In brief, by concentrating all his widely scattered forces, Jackson could bring to bear upon his problem no more than 17,000 men at the very most, while he stood beleaguered by no less than 34,000, under generals who already held the greater part of the valley and seemed easily able to occupy the rest of it, including Staunton and the chief railroad lines, at will.
When Jackson definitely learned that he could have no other help than that of Ewell and Edward Johnson, he boldly planned to concentrate his 17,000 men and with them make war upon his 34,000 adversaries. His hope lay in secrecy and celerity of operation.
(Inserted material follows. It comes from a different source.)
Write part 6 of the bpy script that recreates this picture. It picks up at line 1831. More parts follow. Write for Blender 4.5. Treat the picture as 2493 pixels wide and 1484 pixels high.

His plan was to bring the three widely separated parts of his army together without the enemy's knowledge, and to hurl the whole like a thunderbolt against one after another of his enemy's divisions.
The largest of those divisions,—that under Banks's personal command at Harrisonburg—outnumbered Jackson's total force by all of 2,000 men, while the other two divisions were nearly enough equal to his own to make an assault upon either of them perilous. Moreover the geographical problem was such that Jackson could at no point bring all his inferior force to bear at once. He must always keep a considerable part of it detached and out of action, lest his adversary seize upon a position of commanding importance.
Nevertheless, this truly Napoleonic commander planned a campaign in which, with his 17,000 men, he should defend Staunton and destroy in detail his adversary's double numbers.
Thus began that campaign whose strategy has been called by a historian "massive thimble-rigging," because its success depended upon Jackson's ability to conceal his movements and make sudden appearances in quite unexpected places.
The season was highly unfavorable for rapid marchings. The roads were quagmires and the fields on either side of the highways were morasses. Sometimes it was impossible, even by the most heroic endeavors, to move the guns more than five miles in a day. Rain and mud offered obstacles immeasurably more obstinate than hostile battalions, but in spite of all, Jackson persisted.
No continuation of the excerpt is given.